City Council asked for several studies to examine various components of the 2006 plan. The firm HDR Engineering was hired to evaluate the feasibility and costs of dredging the South Fork to restore it as close as possible to its original storage volume. The firm is recommending a multi-phase, one-time dredging project that would cost $34 million to $40 million and take about seven years.  HDR said resale of the dredged materials could reduce the dredging costs by as much as $12.7 million.
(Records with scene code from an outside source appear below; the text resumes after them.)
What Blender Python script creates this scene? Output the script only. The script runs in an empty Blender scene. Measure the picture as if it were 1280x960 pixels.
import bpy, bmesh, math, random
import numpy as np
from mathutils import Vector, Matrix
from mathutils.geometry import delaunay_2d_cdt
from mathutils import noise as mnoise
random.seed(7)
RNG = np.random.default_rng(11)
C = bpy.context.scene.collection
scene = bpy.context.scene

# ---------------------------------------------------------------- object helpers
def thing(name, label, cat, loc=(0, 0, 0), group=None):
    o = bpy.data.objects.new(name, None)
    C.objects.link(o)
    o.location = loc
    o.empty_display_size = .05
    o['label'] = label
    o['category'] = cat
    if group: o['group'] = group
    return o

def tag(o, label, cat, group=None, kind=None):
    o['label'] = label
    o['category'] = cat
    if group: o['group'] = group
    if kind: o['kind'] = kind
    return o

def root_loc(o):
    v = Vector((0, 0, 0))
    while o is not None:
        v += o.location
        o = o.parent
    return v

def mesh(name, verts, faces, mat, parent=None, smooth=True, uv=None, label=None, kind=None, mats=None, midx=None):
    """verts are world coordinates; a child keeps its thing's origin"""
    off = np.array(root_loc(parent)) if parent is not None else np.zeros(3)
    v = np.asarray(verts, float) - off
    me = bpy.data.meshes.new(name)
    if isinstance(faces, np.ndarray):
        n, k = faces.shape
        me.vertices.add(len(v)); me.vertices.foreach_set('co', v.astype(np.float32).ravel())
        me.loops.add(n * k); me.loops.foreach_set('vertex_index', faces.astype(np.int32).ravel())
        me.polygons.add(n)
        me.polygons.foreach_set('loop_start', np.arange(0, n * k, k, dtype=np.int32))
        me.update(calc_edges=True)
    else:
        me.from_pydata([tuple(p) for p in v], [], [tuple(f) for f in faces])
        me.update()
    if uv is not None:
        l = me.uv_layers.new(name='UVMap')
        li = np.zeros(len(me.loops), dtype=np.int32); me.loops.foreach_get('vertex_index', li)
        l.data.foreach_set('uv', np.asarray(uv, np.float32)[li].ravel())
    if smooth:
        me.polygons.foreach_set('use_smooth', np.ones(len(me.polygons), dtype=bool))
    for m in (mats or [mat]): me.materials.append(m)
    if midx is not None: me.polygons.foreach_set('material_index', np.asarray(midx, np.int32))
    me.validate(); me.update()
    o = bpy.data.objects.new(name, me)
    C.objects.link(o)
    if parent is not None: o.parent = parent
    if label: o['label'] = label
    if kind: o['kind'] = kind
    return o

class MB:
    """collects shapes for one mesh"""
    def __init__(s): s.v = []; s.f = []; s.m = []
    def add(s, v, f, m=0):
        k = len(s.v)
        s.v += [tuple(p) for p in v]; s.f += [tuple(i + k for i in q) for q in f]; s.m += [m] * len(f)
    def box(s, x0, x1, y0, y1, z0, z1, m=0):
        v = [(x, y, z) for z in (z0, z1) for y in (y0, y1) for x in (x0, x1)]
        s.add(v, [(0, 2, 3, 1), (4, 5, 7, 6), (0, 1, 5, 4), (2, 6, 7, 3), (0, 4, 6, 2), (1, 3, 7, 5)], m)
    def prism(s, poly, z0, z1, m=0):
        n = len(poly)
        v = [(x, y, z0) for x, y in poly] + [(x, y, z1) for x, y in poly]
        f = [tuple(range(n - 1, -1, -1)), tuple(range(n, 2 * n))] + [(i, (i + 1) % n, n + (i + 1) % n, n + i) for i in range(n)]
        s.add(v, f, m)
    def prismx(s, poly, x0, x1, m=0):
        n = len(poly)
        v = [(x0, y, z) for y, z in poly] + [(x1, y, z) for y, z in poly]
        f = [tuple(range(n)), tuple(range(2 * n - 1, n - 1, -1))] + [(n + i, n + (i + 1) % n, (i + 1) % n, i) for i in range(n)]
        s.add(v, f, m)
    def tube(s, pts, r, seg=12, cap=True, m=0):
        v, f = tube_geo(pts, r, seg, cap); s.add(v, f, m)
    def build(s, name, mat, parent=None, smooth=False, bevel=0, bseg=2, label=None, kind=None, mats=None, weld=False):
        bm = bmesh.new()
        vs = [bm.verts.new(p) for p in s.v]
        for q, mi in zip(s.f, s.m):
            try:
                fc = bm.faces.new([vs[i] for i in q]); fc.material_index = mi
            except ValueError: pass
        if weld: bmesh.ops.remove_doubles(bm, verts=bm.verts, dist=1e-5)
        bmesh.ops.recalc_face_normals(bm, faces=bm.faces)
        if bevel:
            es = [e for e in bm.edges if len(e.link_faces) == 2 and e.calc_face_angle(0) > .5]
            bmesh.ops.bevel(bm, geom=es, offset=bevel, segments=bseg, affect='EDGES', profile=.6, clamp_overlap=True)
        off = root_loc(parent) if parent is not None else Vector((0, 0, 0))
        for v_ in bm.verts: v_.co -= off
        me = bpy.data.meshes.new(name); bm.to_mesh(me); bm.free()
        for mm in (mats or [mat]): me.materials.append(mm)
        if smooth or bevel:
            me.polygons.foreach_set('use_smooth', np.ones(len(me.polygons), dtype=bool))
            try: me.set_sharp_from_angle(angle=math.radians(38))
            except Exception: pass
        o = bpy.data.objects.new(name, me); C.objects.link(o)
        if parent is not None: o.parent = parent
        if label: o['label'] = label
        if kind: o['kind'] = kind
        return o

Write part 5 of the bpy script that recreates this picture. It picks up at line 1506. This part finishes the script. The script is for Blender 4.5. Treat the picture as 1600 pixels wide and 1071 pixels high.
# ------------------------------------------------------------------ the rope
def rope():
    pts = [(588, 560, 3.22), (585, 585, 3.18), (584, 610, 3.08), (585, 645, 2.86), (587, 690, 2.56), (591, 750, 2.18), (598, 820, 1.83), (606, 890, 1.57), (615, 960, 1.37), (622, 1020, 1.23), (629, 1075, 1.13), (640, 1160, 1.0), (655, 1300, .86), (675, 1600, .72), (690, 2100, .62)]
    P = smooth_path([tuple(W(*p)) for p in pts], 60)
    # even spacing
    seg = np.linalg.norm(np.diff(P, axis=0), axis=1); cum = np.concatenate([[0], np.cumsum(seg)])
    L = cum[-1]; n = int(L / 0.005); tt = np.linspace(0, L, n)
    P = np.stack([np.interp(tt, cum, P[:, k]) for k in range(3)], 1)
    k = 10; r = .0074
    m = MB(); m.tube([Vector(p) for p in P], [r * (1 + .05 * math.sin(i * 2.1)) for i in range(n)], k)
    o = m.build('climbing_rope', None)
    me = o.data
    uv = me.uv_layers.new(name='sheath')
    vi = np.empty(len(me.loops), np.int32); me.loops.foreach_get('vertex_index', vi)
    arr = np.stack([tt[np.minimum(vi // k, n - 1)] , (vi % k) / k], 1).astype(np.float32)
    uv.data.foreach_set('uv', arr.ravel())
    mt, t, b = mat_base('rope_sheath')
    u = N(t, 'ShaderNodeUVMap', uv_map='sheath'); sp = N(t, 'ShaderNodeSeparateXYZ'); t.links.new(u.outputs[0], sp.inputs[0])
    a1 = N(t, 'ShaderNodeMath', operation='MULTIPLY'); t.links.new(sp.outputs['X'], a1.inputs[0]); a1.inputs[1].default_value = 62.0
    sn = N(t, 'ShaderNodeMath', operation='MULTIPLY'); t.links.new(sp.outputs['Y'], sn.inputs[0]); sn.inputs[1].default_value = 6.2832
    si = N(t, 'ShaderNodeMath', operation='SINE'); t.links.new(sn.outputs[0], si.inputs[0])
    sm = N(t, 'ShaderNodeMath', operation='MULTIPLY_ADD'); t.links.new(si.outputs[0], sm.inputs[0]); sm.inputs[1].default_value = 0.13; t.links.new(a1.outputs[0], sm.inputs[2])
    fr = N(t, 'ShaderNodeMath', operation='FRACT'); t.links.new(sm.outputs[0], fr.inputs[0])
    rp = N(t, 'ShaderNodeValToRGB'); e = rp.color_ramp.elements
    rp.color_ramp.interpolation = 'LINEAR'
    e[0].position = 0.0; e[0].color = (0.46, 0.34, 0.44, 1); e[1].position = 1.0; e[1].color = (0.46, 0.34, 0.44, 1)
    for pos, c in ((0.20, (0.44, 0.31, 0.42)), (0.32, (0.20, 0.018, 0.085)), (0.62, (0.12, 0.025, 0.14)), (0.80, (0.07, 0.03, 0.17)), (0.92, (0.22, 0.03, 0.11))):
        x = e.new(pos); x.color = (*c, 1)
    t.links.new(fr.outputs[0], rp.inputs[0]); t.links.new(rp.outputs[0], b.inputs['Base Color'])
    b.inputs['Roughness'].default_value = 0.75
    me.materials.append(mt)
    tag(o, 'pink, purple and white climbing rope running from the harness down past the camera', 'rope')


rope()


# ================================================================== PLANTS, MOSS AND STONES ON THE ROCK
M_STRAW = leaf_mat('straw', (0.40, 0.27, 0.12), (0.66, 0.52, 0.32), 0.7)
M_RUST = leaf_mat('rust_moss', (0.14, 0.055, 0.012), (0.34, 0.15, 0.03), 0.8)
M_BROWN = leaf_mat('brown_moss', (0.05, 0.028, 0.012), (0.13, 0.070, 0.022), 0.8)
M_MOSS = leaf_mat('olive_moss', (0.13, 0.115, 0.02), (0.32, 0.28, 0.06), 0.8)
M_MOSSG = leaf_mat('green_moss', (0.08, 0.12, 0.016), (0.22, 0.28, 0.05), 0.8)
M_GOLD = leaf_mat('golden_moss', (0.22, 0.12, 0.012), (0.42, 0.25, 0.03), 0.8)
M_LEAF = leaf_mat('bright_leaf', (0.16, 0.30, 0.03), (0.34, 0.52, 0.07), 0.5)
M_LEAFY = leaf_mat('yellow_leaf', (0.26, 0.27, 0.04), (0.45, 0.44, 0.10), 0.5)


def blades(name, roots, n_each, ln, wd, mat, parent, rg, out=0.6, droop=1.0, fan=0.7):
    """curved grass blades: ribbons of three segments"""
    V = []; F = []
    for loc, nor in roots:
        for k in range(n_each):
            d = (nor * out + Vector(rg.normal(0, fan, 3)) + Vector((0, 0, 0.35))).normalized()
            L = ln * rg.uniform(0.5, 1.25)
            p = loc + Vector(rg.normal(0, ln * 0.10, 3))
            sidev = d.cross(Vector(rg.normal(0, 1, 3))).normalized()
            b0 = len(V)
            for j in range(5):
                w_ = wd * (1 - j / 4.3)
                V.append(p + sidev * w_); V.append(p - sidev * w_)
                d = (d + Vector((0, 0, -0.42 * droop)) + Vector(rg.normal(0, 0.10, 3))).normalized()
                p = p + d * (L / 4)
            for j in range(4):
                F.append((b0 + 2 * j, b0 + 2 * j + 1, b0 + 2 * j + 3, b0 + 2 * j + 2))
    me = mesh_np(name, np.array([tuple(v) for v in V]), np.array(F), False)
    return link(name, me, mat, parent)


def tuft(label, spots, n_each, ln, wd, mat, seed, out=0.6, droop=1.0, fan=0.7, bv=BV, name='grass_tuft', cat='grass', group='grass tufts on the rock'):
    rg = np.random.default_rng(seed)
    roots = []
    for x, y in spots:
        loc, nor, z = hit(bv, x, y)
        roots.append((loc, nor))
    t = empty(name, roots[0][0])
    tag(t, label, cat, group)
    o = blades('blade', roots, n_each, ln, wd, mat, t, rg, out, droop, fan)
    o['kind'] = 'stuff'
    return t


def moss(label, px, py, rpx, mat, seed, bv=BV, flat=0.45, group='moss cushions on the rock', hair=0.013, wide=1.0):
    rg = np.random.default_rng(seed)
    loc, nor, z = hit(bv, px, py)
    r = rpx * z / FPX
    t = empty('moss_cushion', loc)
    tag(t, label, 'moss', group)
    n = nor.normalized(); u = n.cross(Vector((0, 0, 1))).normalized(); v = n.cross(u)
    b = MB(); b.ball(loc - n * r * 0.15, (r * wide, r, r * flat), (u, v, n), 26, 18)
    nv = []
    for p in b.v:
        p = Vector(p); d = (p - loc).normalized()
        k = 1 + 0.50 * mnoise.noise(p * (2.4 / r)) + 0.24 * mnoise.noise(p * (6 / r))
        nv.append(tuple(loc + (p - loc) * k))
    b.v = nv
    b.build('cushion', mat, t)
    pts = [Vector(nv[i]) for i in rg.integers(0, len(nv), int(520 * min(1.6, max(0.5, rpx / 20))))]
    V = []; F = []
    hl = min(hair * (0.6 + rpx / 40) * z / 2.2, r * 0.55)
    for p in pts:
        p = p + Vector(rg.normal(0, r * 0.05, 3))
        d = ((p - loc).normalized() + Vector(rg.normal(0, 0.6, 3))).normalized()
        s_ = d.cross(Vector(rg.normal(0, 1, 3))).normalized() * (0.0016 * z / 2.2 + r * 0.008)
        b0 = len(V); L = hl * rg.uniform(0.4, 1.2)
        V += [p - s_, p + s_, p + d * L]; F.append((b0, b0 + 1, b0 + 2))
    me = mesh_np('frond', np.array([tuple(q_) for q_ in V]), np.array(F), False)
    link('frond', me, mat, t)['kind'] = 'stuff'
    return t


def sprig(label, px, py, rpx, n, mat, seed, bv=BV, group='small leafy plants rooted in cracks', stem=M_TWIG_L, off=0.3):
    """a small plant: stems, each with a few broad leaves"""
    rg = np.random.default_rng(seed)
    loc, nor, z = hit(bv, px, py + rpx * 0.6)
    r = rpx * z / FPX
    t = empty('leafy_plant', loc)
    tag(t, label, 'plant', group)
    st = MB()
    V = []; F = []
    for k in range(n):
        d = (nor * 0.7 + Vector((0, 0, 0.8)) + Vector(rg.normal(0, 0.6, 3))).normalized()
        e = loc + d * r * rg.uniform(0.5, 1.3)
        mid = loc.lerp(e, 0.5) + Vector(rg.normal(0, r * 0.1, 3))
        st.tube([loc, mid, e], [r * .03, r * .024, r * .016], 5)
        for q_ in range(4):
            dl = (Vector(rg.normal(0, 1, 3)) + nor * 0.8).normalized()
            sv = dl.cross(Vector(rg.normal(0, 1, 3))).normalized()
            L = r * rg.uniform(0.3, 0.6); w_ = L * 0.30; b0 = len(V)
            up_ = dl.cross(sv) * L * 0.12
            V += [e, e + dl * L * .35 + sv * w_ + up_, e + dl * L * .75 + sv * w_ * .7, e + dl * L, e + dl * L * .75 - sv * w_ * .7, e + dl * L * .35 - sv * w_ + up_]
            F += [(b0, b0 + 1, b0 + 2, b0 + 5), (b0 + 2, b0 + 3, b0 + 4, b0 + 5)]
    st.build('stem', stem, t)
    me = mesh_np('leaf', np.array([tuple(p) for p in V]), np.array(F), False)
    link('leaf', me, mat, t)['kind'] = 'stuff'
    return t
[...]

Another reason the community water supply plan’s implementation has been delayed is due to the rising cost estimate for the new dam at Ragged Mountain Reservoir. In September 2008, Gannett Fleming announced that the cost estimate for a concrete dam had increased to over $70 million. The RWSA hired another firm, Schnabel Engineering, who concluded that switching to an earthen dam would save money, and could be accomplished for a cost between  $28.5 million and $36.6 million.

Members of the group also took issue with a recent draft study from the Virginia Department of Environmental Quality which assessed an alternative water plan at the request of Charlottesville Mayor Dave Norris.

“What it says is that if we dredge the South Fork Reservoir and build a 13 foot dam … that we can increase the safe yield of our system by about 4 million gallons a day over and above what we have now and still meet the existing flow requirements into the streams that are spelled out in the 45 foot dam permit,” Lynch said.

However, according to Scott Kudlas, a DEQ director responsible for surface and groundwater planning, the Norris plan would not meet stream-flow requirements in the community’s previously approved permits.

“Our conclusion is that the safe yield of the alternative will not meet the demand,” Kudlas said in a July interview. “In order to meet the in-stream flow requirements in the permit, the locality would have to be in voluntary [water] conservation [mode] all the time, and they still wouldn’t meet the in-stream flows from the original permit during the full range of conditions.”

The draft study by DEQ also indicates that the dredging of South Fork Rivanna Reservoir, combined with a renovation and expansion of the existing 1908 dam at Ragged Mountain, would deliver a safe yield of approximately 16.8 million gallons a day, 1.9 million gallons short of the original goal of the community’s 50-year water supply plan.

Richard Lloyd, a representative of Citizens for a Sustainable Water Plan and a board member of Advocates for a Sustainable Albemarle Population, also discussed an alternative dredging plan he is recommending for consideration.  Lloyd wrote in a recent advertisement featured in The Hook that a study of his ‘Small Bites’ alternative would “probably find that this method costs less, is more environmentally friendly and produces a much better long-term result.”

In an interview with Charlottesville Tomorrow, Lloyd could not provide the exact actual costs of his dredging plan nor the amount of water storage in “safe yield” that would be provided.  His ‘Small Bites’ advertisement claims that dredging would “cost about $1 million a year” and provide enough water supply for 30-50 years.

“It’s time for us to go out and find out what that cost would be. It’s time to issue an inquiry and have a competitive situation where different companies would bid,” Lloyd said.

In August, the Rivanna Water and Sewer Authority (RWSA) Board of Directors will get the results of a new review of the 2004 demand analysis to determine if changes in consumption and community growth might raise or lower the safe yield target. Swartz Engineering Economics was paid $24,000 to conduct the review.

A brand new demand analysis could cost as much as $100,000, according to Tom Frederick, executive director of the RWSA.